İtirazlar dikkate alınmadı. Camii olması gerektiğini söyleyenler bozgunculukla
yaftalandılar, hapislere atıldılar: Necip Fazıl Kısakürek, Osman Yüksel
Serdengeçti…
Cumhurbaşkanı
kontenjanından seçilen 15 Kontenjan Sentör ve 27 Mayıs 1960’ta darbeyle devleti
ele geçirmiş, kendilerini sağlama almak için de kendilerine ölünceye kadar
“Tabii Senatörlük” kadrosu ihdas edip, TBMM’yi zaptu rapt altına alan Millî
Birlik Komitesi Grubu TBMM’de yerlerini almış durumdaydılar.
Aşılmaz
duvardılar.
Bu
durum 86 yıl devam etti.
Yıl
1974…
1973
Milletvekili seçimleri yeni yapılmıştır. Meclis’te yeni bir heyecan dalgası
yayılır.
Halk,
Ayasofya’nın ibadete açılması için demokratik eylemler yapmaktadır. Siyasi
olarak da eylemleri destekleyenler Meclis’te gündeme taşımaktadırlar.
6’ncı
Cumhurbaşkanı Fahri Korutürk ise şöyle diyordu:
“Ben
Ayasofya’da namaz kılınmasına karşıyım. İstanbul’da yüzlerce cami varken
Ayasofya’nın ibadete açılma isteği yanlışır ve politiktir. Burada namaz kılmak
için diretmek barbarca bir
harekettir.

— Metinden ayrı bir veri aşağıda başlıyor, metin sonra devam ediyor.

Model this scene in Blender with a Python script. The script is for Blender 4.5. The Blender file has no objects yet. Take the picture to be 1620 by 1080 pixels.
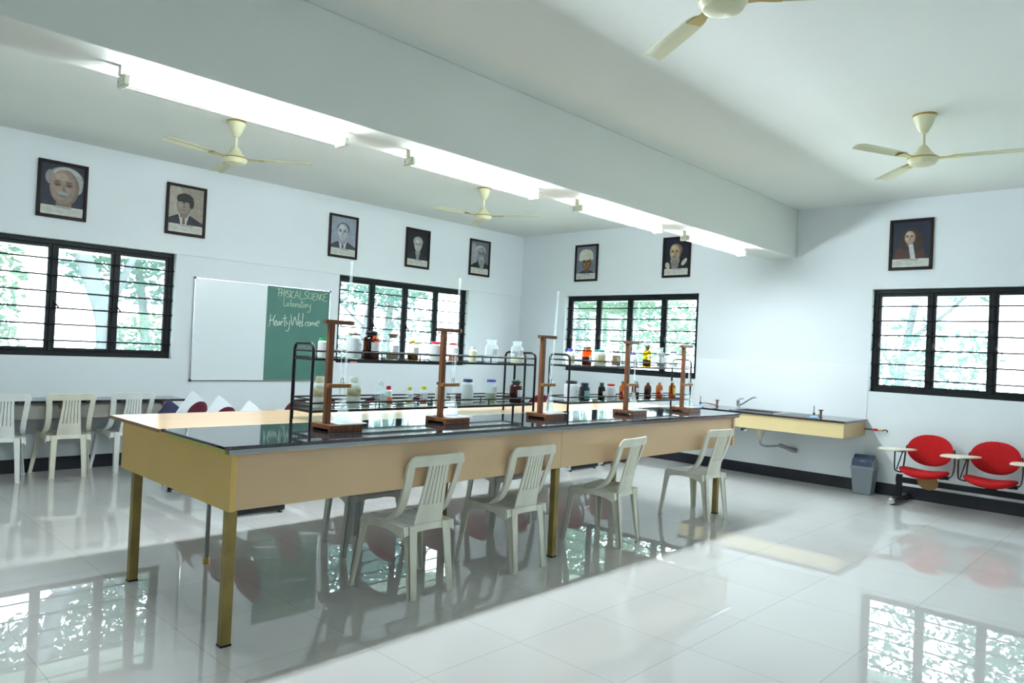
import bpy, bmesh, math, random
from mathutils import Vector, Matrix

random.seed(11)
S = bpy.context.scene
COL = S.collection
PI = math.pi
RAD = math.radians

# ------------------------------------------------------------------ materials
def nd(nt, t, **kw):
    n = nt.nodes.new(t)
    for k, v in kw.items():
        setattr(n, k, v)
    return n

def mat(name, color, rough=0.5, metal=0.0, spec=0.5, vary=0.0, scale=8.0, stretch=None, bump=0.0, bscale=60.0, color2=None):
    """Principled surface; 'vary' mixes a second tone in by object-space noise."""
    m = bpy.data.materials.new(name)
    m.use_nodes = True
    nt = m.node_tree
    b = nt.nodes['Principled BSDF']
    b.inputs['Base Color'].default_value = (*color, 1)
    b.inputs['Roughness'].default_value = rough
    b.inputs['Metallic'].default_value = metal
    b.inputs['Specular IOR Level'].default_value = spec
    if vary > 0 or color2 or bump > 0:
        tc = nd(nt, 'ShaderNodeTexCoord')
        mp = nd(nt, 'ShaderNodeMapping')
        if stretch:
            mp.inputs['Scale'].default_value = stretch
        nt.links.new(tc.outputs['Object'], mp.inputs['Vector'])
        if vary > 0 or color2:
            nz = nd(nt, 'ShaderNodeTexNoise')
            nz.inputs['Scale'].default_value = scale
            nz.inputs['Detail'].default_value = 5
            nt.links.new(mp.outputs['Vector'], nz.inputs['Vector'])
            rp = nd(nt, 'ShaderNodeValToRGB')
            c2 = color2 or tuple(max(0, c * (1 - vary)) for c in color)
            rp.color_ramp.elements[0].position = 0.35
            rp.color_ramp.elements[1].position = 0.68
            rp.color_ramp.elements[0].color = (*c2, 1)
            rp.color_ramp.elements[1].color = (*color, 1)
            nt.links.new(nz.outputs['Fac'], rp.inputs['Fac'])
            nt.links.new(rp.outputs['Color'], b.inputs['Base Color'])
        if bump > 0:
            n2 = nd(nt, 'ShaderNodeTexNoise')
            n2.inputs['Scale'].default_value = bscale
            nt.links.new(mp.outputs['Vector'], n2.inputs['Vector'])
            bp = nd(nt, 'ShaderNodeBump')
            bp.inputs['Strength'].default_value = bump
            bp.inputs['Distance'].default_value = 0.01
            nt.links.new(n2.outputs['Fac'], bp.inputs['Height'])
            nt.links.new(bp.outputs['Normal'], b.inputs['Normal'])
    return m

def clear(name, tint, edge=0.35, gloss=1.0, veil=0.0):
    """Thin clear glass: tinted see-through with a Fresnel mirror on top."""
    m = bpy.data.materials.new(name)
    m.use_nodes = True
    nt = m.node_tree
    nt.nodes.clear()
    out = nd(nt, 'ShaderNodeOutputMaterial')
    tr = nd(nt, 'ShaderNodeBsdfTransparent')
    tr.inputs['Color'].default_value = (*tint, 1)
    gl = nd(nt, 'ShaderNodeBsdfGlossy')
    gl.inputs['Roughness'].default_value = 0.02
    gl.inputs['Color'].default_value = (gloss, gloss, gloss, 1)
    lw = nd(nt, 'ShaderNodeLayerWeight')
    lw.inputs['Blend'].default_value = 0.5
    pw = nd(nt, 'ShaderNodeMath', operation='POWER')
    pw.inputs[1].default_value = 4.0
    nt.links.new(lw.outputs['Facing'], pw.inputs[0])
    fr = nd(nt, 'ShaderNodeMath', operation='MULTIPLY_ADD')
    fr.inputs[1].default_value = edge
    fr.inputs[2].default_value = 0.035
    nt.links.new(pw.outputs[0], fr.inputs[0])
    if veil > 0:  # pale translucent share mixed into the clear glass
        ts = nd(nt, 'ShaderNodeBsdfTranslucent')
        ts.inputs['Color'].default_value = (0.85, 0.95, 0.95, 1)
        dm = nd(nt, 'ShaderNodeMixShader')
        dm.inputs[0].default_value = veil
        nt.links.new(tr.outputs[0], dm.inputs[1])
        nt.links.new(ts.outputs[0], dm.inputs[2])
        tr = dm
    mx = nd(nt, 'ShaderNodeMixShader')
    nt.links.new(fr.outputs[0], mx.inputs[0])
    nt.links.new(tr.outputs[0], mx.inputs[1])
    nt.links.new(gl.outputs[0], mx.inputs[2])
    nt.links.new(mx.outputs[0], out.inputs[0])
    return m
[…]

Ben bu düşünceyi asla tasvip etmem. Ayasofya’da namaz kılmak tam anlamıyla çağdışılığın ve gericiliğin
kendisidir. Atatürk’ün cumhuriyet Türkiysinde böylebir işe tevessül
edilmemelidir. Evet Fatih Sultan Mehmet, İstanbul’u fethettikten sonra
Ayasofya’da namaz kıldı. Çünkü o zaman
İstanbulda cami yoktu. (…) Ayasofya müze
olarak kalmalıdır. Türkiye İslâm âleminde din ile devlet işlerini ayrı
tutan özel bir ülkedir ve medeniyetin de sembolüdür. Haç ve Hilâl arasında
kavga çıkarmak isteyelerin daima karşısında olduk, bundan sonra da olmaya
karlıyız.”(Ali Baransel, Bıçak Sırtında/ Çankaya Yılları)
24
Temmuz 2020 Cuma günü korona virüs salgını kısıtlamalarına rağmen binlerce
vatandaşın katılımıyla Ayasofya cami olarak ibadete açıldı.
Fatih’in
vasiyetine uygun hale getirildi.
Basın…
Ayasofya’nın
ibadete açılması felaket ve gözyaşıymış…
Sözcü
gazetesinin ilk sayfası:
“Umarız
2021 yılı uğurladığımız 2020 gibi uğursuz geçmez. 2020’nin torbasından felaket ve gözyaşı çıktı. Türkiye koronovirüs
salgını nedeniyle acılarla dolu unutulmaz bir yıl geçirdi… Yasaklar, ekonomik
sıkıntılar, depremler 82 milyonu bunalttı. 2020’den geriye hatırlamak
istemediğimiz bu olaylar kaldı.
(Aylara
göre düzenlenmiş bir tablo)
Ocak:
Deprem, Şubat: Çığ Felaketi, Mart: Korona Geldi, Nisan: Virüslü Hayat, Mayıs:
Balkonda 19 Mayıs, Haziran: Yeni
Normal, Temmuz: (Ayasofya Açıldı.
Yıllarca müze olarak hizmet veren İstanbul’daki Ayasofya Camii 86 yıl aradan
sonra ibadete açıldı. Dünya tepki gösterdi.) Ağustos: Sel Vurdu, Eylül: İş Yok Güç Yok, Ekim: Çifte Deprem, Kasım:
Aşı Belirsizliği, Aralık: Kadın Cinayetleri” ( Sözcü, 1 Ocak 2021
Cuma)
Ayasofya’nın
ibadete açılmasından, başta Yunanistan olmak üzere Vatikan, ABD ve AB rahatsız.